Se puede interpretar que el miedo que nos genera un ser como Cthulhu parte de nuestra insignificancia en la escala estelar, de la total intrascendencia de nuestras pasiones y anhelos frente a fuerzas que nos preceden y a las que inevitablemente seremos sometidas. Que esto sea así no quita que aquella experiencia puede vivirse sin irnos a la Antártida u observando los sospechosos movimientos de Plutón. Una huelga general también es indiferente al carnero que quiere llegar a su trabajo en colectivo. Tal vez no se horrorice, pero experimentará una impotencia similar a la de los personajes lovecraftianos cuando su individualidad intente torcer la fuerza social que anida en un metrobús desierto.
Cuidado con los burgueses cuando se asustan (pero qué bien escriben)
La novela gótica que anticipaba el género del terror contemporáneo surgió como una crítica romántica al racionalismo.
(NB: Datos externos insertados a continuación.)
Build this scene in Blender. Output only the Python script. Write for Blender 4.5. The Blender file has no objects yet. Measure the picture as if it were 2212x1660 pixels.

Aquellas almas sensibles descubrieron que al pasar las páginas de la Enciclopedia de Diderot, sus hojas cortaban con el filo de la guillotina de Robespierre. Cuando sus temores se volvieron inofensivos hubo que describir otros. Lovecraft actualizó el arsenal de horrores con una maestría insuperable y destinada a sobrevivirlo.
Llevándonos a los rincones alejados del espacio, amasó la suma de los miedos de una nueva crisis civilizatoria atestiguada por las guerras mundiales, la Revolución Rusa y la Gran Depresión. La indescripción da testimonio de la incapacidad de describir lo que vendrá por nosotros, a golpearnos la puerta de nuestro frágil mundo interior.
El mérito del imaginario lovecraftiano es doble, por lo bueno y por lo inofensivo. Pensemos, sino, que del otro lado del Atlántico otros burgueses igual de asustados y resentidos que él no sublimaron sus temores en criaturas omnipotentes e imaginarias sino que encontraron tranquilidad en los muy reales campos de exterminio del fascismo.